The Macau government’s table cap is a measure that is outdated with the industry’s current growth and evolution, a Macau economist told local news.

In light of Macau’s 12th straight drop in gross gaming revenues, Albano Martins told Lusa that the government should be flexible in allowing operators to have more gaming tables than the three percent per year gaming table cap.

“The local government shouldn’t be locked into a policy that was designed when the gaming industry was going through a different kind of [growth] evolution.”

“A gaming table cap was established at that stage, but meanwhile the situation has changed, hence the government must change its policy, otherwise it will be complicated,” Martins was quoted as saying.

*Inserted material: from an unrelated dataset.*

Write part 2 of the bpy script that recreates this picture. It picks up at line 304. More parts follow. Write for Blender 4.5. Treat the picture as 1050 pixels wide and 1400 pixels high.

The gaming table cap was introduced in 2013 as a means of controlling the growth of gambling and to encourage operators to introduce more non-gaming activities to diversify the economy.

Then-Finance Secretary Francis Tam said in early 2013 that there were 5,500 gaming tables operating in 2012 and that the growth would be controlled by a cap of 3 percent yearly for at least 10 years. The current secretary Lionel Leong has reiterated this policy.

Albano Martins estimates that there will be 521 new tables distributed among several gaming operators by 2017, a number that is “insufficient and concerning,” given that the gaming companies plan to invest MOP160 billion ($20 billion) in development.

“At this time they want to have less VIP gambling and more mass-market, but the latter type of gaming is also done using tables,” Martins told Lusa.